> **Task objective**
Return, exactly as written, the run of lines that begins at the line containing "over the alley')" and ends at the line containing "p0 = Vector((XP". Nothing outside that run belongs in the answer.

----------------

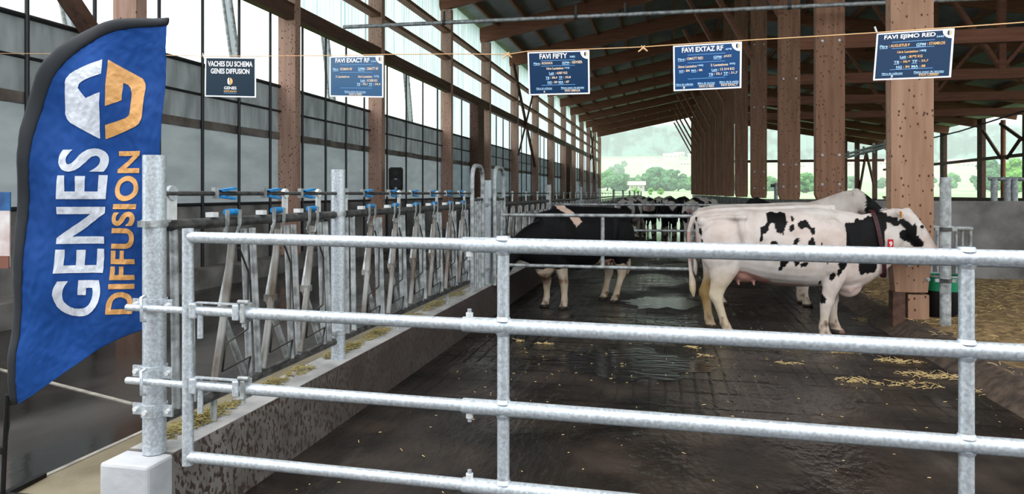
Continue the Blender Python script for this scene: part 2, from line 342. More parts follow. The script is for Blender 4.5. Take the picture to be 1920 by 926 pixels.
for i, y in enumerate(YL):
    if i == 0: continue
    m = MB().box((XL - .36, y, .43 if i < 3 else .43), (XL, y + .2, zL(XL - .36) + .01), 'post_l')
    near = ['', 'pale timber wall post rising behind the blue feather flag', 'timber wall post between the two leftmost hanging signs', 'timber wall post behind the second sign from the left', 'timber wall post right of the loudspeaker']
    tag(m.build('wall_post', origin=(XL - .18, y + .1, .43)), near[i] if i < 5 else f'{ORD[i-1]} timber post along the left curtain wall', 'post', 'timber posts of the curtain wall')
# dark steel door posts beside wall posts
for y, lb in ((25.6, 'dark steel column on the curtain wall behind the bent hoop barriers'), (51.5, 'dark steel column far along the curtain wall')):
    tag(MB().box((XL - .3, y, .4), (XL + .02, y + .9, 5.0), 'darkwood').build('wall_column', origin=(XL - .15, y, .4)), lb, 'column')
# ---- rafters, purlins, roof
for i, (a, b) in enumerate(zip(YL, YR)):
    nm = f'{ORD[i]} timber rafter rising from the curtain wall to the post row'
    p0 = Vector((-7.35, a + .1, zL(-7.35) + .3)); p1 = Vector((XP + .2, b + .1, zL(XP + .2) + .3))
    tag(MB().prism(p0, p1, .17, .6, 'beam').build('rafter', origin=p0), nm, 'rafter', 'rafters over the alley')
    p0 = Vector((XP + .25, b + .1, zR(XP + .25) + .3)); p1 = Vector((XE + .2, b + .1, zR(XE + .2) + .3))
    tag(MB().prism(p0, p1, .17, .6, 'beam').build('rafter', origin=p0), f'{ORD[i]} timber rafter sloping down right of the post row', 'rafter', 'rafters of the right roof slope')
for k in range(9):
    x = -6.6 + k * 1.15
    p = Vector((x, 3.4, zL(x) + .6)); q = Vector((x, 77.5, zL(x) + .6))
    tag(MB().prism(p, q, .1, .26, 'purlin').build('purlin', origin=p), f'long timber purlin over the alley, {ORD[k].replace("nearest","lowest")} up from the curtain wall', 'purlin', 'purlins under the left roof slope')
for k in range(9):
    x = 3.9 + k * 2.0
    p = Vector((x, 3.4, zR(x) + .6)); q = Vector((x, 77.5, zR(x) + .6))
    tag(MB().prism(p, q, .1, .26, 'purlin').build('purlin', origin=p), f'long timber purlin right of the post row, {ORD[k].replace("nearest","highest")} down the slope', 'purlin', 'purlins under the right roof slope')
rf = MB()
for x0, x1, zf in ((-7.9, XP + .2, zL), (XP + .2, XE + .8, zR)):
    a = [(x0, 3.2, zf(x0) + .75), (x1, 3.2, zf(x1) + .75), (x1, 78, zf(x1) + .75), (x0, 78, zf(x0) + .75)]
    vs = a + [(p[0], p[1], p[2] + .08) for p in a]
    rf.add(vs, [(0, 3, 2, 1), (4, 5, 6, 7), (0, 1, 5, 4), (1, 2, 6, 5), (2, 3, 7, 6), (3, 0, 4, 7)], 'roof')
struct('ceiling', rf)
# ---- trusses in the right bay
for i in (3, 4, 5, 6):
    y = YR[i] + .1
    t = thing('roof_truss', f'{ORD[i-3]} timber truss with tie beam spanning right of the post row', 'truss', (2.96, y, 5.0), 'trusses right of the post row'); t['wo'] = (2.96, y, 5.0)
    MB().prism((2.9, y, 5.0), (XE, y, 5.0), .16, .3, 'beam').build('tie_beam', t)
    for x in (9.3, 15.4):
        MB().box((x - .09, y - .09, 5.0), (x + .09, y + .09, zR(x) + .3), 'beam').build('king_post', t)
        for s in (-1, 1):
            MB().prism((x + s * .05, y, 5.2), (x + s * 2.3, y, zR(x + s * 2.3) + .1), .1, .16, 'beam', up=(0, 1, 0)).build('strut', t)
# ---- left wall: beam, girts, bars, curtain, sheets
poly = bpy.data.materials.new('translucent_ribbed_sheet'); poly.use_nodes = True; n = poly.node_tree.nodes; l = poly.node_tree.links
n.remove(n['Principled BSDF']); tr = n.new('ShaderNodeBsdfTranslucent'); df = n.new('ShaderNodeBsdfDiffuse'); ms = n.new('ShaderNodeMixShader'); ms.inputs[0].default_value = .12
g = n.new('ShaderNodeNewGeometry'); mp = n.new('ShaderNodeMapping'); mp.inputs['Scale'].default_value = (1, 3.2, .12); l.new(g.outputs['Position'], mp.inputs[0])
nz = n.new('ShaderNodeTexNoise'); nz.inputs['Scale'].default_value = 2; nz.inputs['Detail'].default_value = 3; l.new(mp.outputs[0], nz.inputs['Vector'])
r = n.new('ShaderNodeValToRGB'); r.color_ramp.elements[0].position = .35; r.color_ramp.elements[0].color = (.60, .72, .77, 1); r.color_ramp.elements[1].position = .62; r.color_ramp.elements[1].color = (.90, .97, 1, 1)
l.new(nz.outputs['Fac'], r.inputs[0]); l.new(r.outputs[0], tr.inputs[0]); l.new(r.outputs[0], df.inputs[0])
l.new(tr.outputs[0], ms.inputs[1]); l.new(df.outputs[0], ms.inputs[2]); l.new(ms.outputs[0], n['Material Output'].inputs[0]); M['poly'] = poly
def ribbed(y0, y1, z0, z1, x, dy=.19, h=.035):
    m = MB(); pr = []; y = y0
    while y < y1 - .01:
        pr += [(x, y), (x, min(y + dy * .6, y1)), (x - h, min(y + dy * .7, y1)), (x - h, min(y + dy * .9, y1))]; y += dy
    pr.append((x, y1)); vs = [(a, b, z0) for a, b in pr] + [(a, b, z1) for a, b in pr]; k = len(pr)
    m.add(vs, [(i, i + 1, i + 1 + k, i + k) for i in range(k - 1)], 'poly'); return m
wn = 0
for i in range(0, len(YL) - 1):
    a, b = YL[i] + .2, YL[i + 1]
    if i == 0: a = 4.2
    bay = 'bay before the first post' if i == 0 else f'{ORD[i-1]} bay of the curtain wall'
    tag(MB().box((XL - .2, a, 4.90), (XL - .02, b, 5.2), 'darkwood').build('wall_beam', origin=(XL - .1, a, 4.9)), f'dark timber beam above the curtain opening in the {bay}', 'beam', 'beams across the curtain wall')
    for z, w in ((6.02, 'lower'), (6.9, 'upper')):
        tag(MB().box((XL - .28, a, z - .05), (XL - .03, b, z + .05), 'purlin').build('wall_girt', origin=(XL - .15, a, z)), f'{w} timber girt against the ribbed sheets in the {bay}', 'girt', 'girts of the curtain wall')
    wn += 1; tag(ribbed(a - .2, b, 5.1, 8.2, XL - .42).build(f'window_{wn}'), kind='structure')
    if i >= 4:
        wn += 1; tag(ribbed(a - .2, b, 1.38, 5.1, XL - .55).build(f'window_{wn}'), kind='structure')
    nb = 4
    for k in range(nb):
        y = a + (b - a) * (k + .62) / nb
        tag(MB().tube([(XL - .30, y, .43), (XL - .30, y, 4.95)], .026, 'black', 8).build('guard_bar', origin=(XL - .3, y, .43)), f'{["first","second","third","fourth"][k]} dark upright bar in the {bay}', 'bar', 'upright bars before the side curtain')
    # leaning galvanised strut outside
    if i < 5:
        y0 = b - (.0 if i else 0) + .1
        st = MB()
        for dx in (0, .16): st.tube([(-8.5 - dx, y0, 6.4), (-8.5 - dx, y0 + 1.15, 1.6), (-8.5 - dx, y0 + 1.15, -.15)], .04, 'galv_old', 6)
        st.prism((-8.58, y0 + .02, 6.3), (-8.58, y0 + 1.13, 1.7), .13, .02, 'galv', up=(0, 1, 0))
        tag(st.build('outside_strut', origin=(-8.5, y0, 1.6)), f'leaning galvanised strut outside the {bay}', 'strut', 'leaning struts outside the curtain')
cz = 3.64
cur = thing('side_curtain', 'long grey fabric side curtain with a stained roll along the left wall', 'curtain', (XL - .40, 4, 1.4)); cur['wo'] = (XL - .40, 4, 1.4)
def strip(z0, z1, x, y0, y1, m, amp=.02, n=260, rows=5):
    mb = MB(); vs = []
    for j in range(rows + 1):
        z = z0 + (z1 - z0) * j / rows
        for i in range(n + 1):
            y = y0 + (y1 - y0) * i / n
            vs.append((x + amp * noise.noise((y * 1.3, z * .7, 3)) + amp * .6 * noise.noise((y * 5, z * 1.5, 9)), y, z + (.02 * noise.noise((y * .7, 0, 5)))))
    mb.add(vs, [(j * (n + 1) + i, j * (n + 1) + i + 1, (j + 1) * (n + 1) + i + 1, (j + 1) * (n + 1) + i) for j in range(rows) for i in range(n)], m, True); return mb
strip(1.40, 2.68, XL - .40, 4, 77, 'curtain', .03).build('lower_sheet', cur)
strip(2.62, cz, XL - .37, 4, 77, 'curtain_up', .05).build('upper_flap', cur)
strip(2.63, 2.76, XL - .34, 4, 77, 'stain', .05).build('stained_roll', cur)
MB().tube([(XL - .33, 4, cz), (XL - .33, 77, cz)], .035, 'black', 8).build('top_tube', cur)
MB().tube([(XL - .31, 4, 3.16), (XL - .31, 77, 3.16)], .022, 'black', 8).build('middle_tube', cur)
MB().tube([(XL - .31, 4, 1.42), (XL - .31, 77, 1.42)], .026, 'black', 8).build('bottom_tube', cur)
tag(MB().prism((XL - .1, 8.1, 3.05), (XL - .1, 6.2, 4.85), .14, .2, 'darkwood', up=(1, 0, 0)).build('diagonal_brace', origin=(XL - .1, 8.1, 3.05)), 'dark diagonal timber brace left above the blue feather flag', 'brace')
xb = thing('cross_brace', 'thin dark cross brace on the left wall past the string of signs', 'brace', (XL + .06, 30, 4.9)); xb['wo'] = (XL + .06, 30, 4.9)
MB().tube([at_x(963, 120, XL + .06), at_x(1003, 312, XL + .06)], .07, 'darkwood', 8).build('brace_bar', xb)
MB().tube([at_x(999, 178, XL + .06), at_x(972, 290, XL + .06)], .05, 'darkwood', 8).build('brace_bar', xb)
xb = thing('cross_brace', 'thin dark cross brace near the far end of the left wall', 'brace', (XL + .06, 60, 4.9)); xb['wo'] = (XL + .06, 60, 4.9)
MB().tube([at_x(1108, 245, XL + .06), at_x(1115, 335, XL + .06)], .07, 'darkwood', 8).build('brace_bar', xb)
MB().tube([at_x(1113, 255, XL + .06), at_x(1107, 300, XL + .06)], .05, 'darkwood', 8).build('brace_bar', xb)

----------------

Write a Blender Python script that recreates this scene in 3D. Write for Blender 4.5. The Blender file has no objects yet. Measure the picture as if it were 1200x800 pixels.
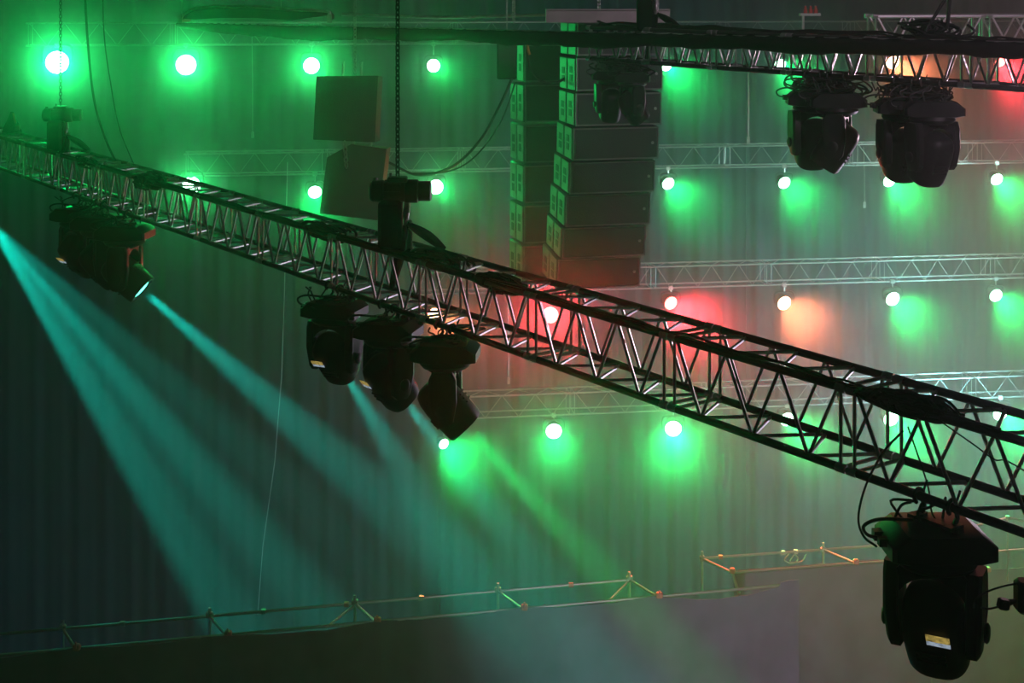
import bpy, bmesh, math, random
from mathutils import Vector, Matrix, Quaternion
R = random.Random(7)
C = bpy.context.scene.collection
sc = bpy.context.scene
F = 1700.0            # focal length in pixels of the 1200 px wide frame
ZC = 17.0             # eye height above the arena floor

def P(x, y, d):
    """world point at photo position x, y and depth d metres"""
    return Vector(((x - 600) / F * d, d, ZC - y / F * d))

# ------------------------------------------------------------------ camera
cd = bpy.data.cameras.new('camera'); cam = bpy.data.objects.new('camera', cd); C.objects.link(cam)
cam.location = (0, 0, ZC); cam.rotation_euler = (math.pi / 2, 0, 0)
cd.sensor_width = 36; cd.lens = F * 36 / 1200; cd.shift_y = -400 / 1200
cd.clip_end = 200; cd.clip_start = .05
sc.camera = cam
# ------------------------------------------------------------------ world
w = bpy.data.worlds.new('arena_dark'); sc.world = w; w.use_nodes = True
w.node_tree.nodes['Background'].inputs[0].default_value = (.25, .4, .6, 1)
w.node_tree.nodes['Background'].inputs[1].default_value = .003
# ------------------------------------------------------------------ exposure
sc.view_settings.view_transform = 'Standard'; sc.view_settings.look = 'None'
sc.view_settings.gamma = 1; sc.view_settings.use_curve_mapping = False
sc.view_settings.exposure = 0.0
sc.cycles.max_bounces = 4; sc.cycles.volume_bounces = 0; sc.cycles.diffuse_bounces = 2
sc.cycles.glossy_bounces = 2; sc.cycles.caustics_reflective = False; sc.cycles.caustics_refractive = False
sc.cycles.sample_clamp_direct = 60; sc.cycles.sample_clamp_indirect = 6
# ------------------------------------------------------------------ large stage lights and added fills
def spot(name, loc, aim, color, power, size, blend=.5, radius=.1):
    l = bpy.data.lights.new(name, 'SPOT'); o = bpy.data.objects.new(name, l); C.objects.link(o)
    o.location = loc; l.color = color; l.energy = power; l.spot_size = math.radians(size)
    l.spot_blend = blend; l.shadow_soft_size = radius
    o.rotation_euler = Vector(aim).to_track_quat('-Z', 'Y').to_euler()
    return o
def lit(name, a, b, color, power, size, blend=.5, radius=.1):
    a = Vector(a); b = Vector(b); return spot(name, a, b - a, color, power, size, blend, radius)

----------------

> **Expected answer**
    tag(MB().prism(p0, p1, .17, .6, 'beam').build('rafter', origin=p0), nm, 'rafter', 'rafters over the alley')
    p0 = Vector((XP + .25, b + .1, zR(XP + .25) + .3)); p1 = Vector((XE + .2, b + .1, zR(XE + .2) + .3))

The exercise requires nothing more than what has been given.